----- Information shown

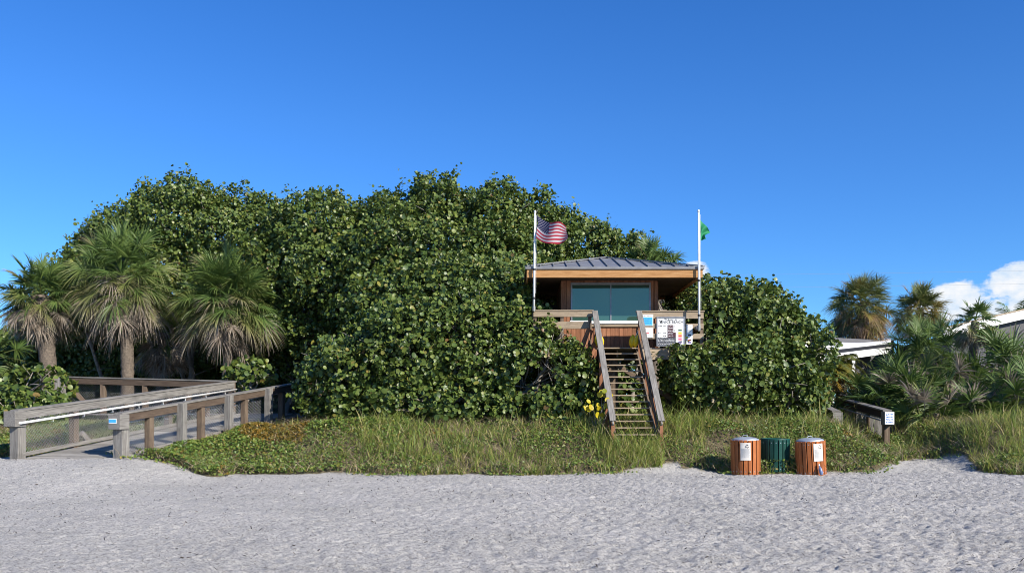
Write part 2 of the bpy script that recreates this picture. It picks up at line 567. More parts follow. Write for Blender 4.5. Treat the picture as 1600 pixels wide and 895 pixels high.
def vn(x, y, sc, seed=0):
    """smooth value noise -0.5..0.5"""
    u = x / sc + seed * 17.3
    v = y / sc + seed * 9.1
    i, j = np.floor(u).astype(int), np.floor(v).astype(int)
    fu, fv = u - i, v - j
    fu = fu * fu * (3 - 2 * fu)
    fv = fv * fv * (3 - 2 * fv)
    a = _LAT[i % 256, j % 256]; b = _LAT[(i + 1) % 256, j % 256]
    c = _LAT[i % 256, (j + 1) % 256]; d = _LAT[(i + 1) % 256, (j + 1) % 256]
    return (a * (1 - fu) + b * fu) * (1 - fv) + (c * (1 - fu) + d * fu) * fv - 0.5


def path_c(y):
    return 11.1 + 0.06 * (y - 22)


def ground(x, y):
    x = np.asarray(x, float); y = np.asarray(y, float)
    dune = 1.1 * sst(22.2, 25.6, y)
    dune = dune * (1 - 0.18 * sst(-5.5, -7.5, x))
    pw = np.exp(-((x - path_c(y)) / 1.5) ** 4) * (1 - sst(27, 31, y))
    dune = dune * (1 - 0.8 * pw)
    left = 0.44 * sst(15.5, 20.6, y) * sst(-6.5, -9.3, x)
    z = dune + left * (1 - dune / 1.1)
    z = z + 0.10 * vn(x, y, 3.1, 2) * sst(22.5, 25, y) + 0.05 * vn(x, y, 2.2, 5)
    z = z - 0.25 * sst(34, 60, y)
    return z


# front edge of the vegetation, photo pixels turned to distances
EDGE = np.array([(-400, 18.6), (20, 21.5), (172, 21.6), (182, 21.0), (265, 21.4), (325, 20.6), (345, 20.8), (370, 21.9), (560, 22.4), (700, 22.0), (860, 22.2),
                 (960, 22.6), (1020, 22.8), (1040, 23.2), (1058, 23.2), (1066, 22.6), (1120, 22.3), (1300, 22.3), (1375, 22.6), (1402, 23.4),
                 (1412, 24.6), (1440, 25.2), (1480, 25.0), (1502, 24.4), (1530, 22.9), (1570, 22.2), (1640, 21.2), (2400, 20.5)], float)


def veg(x, y, out=0.0):
    """1 where plants grow"""
    px = CXP + F * x / np.maximum(y, 1)
    e = np.interp(px, np.sort(EDGE[:, 0]), EDGE[np.argsort(EDGE[:, 0]), 1])
    e = e + 0.5 * vn(x, y, 0.9, 7) + 0.3 * vn(x, y, 0.3, 8)
    e = e - out
    v = sst(e - 0.05, e + 0.25, y)
    ramp_ = (y > 20) & (y < 30) & on_ramp(x, y)
    v = np.where(ramp_, 0, v)
    pth = sst(0.95, 0.45, np.abs(x - path_c(y)) + 0.5 * vn(x, y, 0.6, 3)) * (y < 24.8)
    return v * (1 - pth)


RU = np.array([0.2556, 0.9668])                   # direction the ramp climbs
RP0 = np.array([-9.2, 21.0])                      # foot of its right railing
RL0 = np.array([-11.52, 20.8])                    # foot of its left railing


def on_ramp(x, y):
    a = (x - RP0[0]) * RU[1] - (y - RP0[1]) * RU[0]
    b = (x - RL0[0]) * RU[1] - (y - RL0[1]) * RU[0]
    return (a < 0.08) & (b > -0.08)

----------

* **Problem to work on**
Pick out and copy every line that contains the word "pixels".

* **Answer for the task**
Write part 2 of the bpy script that recreates this picture. It picks up at line 567. More parts follow. Write for Blender 4.5. Treat the picture as 1600 pixels wide and 895 pixels high.
# front edge of the vegetation, photo pixels turned to distances